[Your instructions] Return all of the entries word for word, but omit the pictures they contain.

::::::

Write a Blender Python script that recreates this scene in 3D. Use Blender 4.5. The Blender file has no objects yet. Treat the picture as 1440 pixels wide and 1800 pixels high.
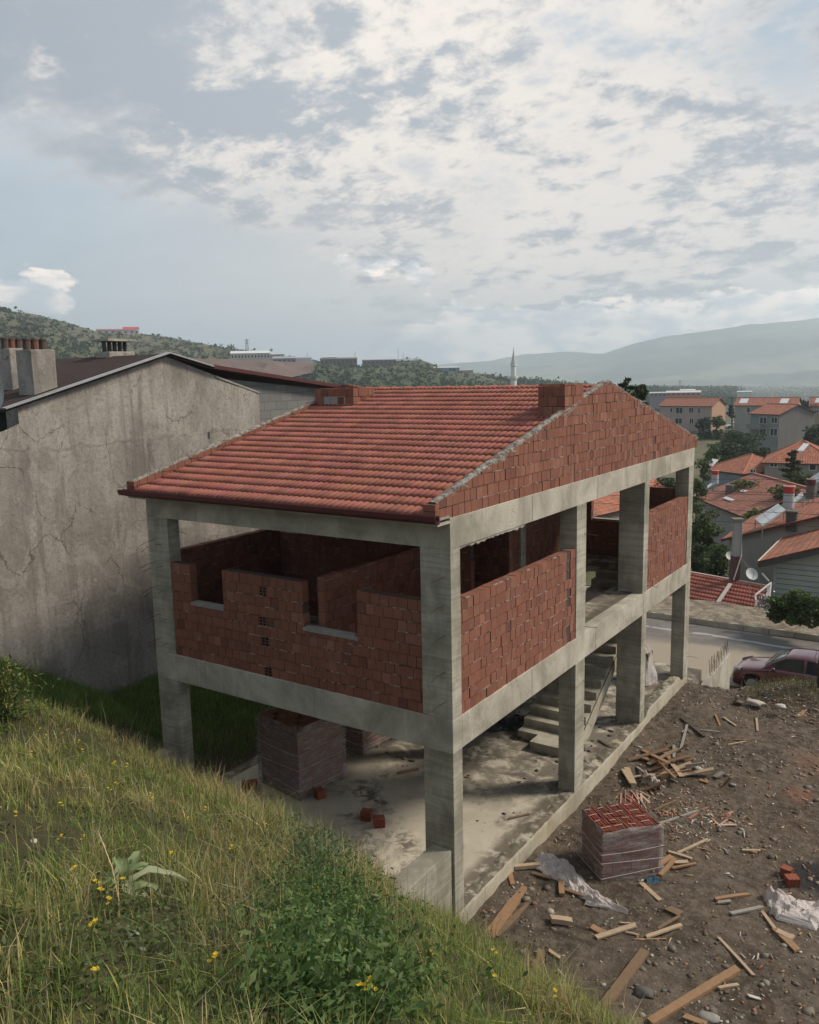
import bpy, math, random
import numpy as np
from mathutils import Vector, Matrix, noise as mnoise
R=math.radians
random.seed(7); rng=np.random.default_rng(7)
S=bpy.context.scene; COL=S.collection
# ---------------------------------------------------------------- camera
CP=np.array([6.6599,-10.9885,8.9033]); YAW,PIT,ROL,F=0.593194,-0.158550,-0.0214722,1486.40
def _rot():
    cy,sy=math.cos(YAW),math.sin(YAW)
    f=np.array([-sy*math.cos(PIT),cy*math.cos(PIT),math.sin(PIT)]); r=np.array([cy,sy,0.]); u=np.cross(r,f)
    return r*math.cos(ROL)+u*math.sin(ROL), -r*math.sin(ROL)+u*math.cos(ROL), f
CR,CU,CF=_rot()
cd=bpy.data.cameras.new('camera'); cam=bpy.data.objects.new('camera',cd); COL.objects.link(cam)
cam.matrix_world=Matrix(((CR[0],CU[0],-CF[0],CP[0]),(CR[1],CU[1],-CF[1],CP[1]),(CR[2],CU[2],-CF[2],CP[2]),(0,0,0,1)))
cd.sensor_fit='HORIZONTAL'; cd.sensor_width=36; cd.lens=36*F/1440; cd.clip_start=.1; cd.clip_end=40000
S.camera=cam
S.cycles.volume_bounces=2
def ray(px,py):
    d=CF+CR*(px-720)/F-CU*(py-900)/F; return d/np.linalg.norm(d)
def onz(px,py,z): d=ray(px,py); return CP+d*(z-CP[2])/d[2]
def onx(px,py,x): d=ray(px,py); return CP+d*(x-CP[0])/d[0]
def ony(px,py,y): d=ray(px,py); return CP+d*(y-CP[1])/d[1]
def at(px,py,D): d=ray(px,py); return CP+d*D/math.hypot(d[0],d[1])
def topx(p):
    d=np.asarray(p)-CP; w=d@CF; return 720+F*(d@CR)/w, 900-F*(d@CU)/w
# ---------------------------------------------------------------- sun, exposure
SUN=np.array([.62,.50,.72]); SUN/=np.linalg.norm(SUN)
sl=bpy.data.lights.new('sun','SUN'); sl.energy=2.6; sl.angle=R(12); sl.color=(1,.90,.76)
so=bpy.data.objects.new('sun',sl); COL.objects.link(so)
so.rotation_euler=Vector(SUN).to_track_quat('Z','Y').to_euler()
S.view_settings.view_transform='Standard'; S.view_settings.look='None'; S.view_settings.exposure=0.60; S.view_settings.gamma=1
S.view_settings.use_curve_mapping=False
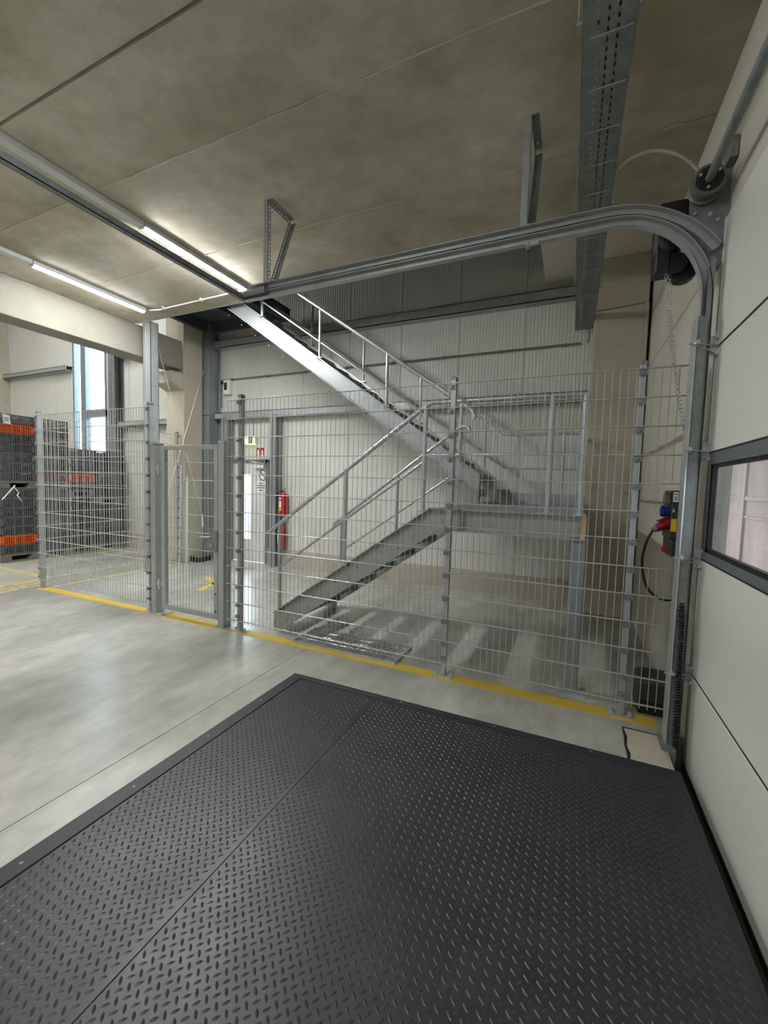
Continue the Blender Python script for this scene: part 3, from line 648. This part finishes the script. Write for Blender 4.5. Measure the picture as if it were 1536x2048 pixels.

::::::

[Output of the task]
Write a Blender Python script that recreates this scene in 3D. Use Blender 4.5. The Blender file has no objects yet. Treat the picture as 1440 pixels wide and 1800 pixels high.
import bpy, math, random
import numpy as np
from mathutils import Vector, Matrix, noise as mnoise
R=math.radians
random.seed(7); rng=np.random.default_rng(7)
S=bpy.context.scene; COL=S.collection
# ---------------------------------------------------------------- camera
CP=np.array([6.6599,-10.9885,8.9033]); YAW,PIT,ROL,F=0.593194,-0.158550,-0.0214722,1486.40
def _rot():
    cy,sy=math.cos(YAW),math.sin(YAW)
    f=np.array([-sy*math.cos(PIT),cy*math.cos(PIT),math.sin(PIT)]); r=np.array([cy,sy,0.]); u=np.cross(r,f)
    return r*math.cos(ROL)+u*math.sin(ROL), -r*math.sin(ROL)+u*math.cos(ROL), f
CR,CU,CF=_rot()
cd=bpy.data.cameras.new('camera'); cam=bpy.data.objects.new('camera',cd); COL.objects.link(cam)
cam.matrix_world=Matrix(((CR[0],CU[0],-CF[0],CP[0]),(CR[1],CU[1],-CF[1],CP[1]),(CR[2],CU[2],-CF[2],CP[2]),(0,0,0,1)))
cd.sensor_fit='HORIZONTAL'; cd.sensor_width=36; cd.lens=36*F/1440; cd.clip_start=.1; cd.clip_end=40000
S.camera=cam
S.cycles.volume_bounces=2
def ray(px,py):
    d=CF+CR*(px-720)/F-CU*(py-900)/F; return d/np.linalg.norm(d)
def onz(px,py,z): d=ray(px,py); return CP+d*(z-CP[2])/d[2]
def onx(px,py,x): d=ray(px,py); return CP+d*(x-CP[0])/d[0]
def ony(px,py,y): d=ray(px,py); return CP+d*(y-CP[1])/d[1]
def at(px,py,D): d=ray(px,py); return CP+d*D/math.hypot(d[0],d[1])
def topx(p):
    d=np.asarray(p)-CP; w=d@CF; return 720+F*(d@CR)/w, 900-F*(d@CU)/w
# ---------------------------------------------------------------- sun, exposure
SUN=np.array([.62,.50,.72]); SUN/=np.linalg.norm(SUN)
sl=bpy.data.lights.new('sun','SUN'); sl.energy=2.6; sl.angle=R(12); sl.color=(1,.90,.76)
so=bpy.data.objects.new('sun',sl); COL.objects.link(so)
so.rotation_euler=Vector(SUN).to_track_quat('Z','Y').to_euler()
S.view_settings.view_transform='Standard'; S.view_settings.look='None'; S.view_settings.exposure=0.60; S.view_settings.gamma=1
S.view_settings.use_curve_mapping=False
Continue the Blender Python script for this scene: part 3, from line 648. This part finishes the script. Write for Blender 4.5. Measure the picture as if it were 1536x2048 pixels.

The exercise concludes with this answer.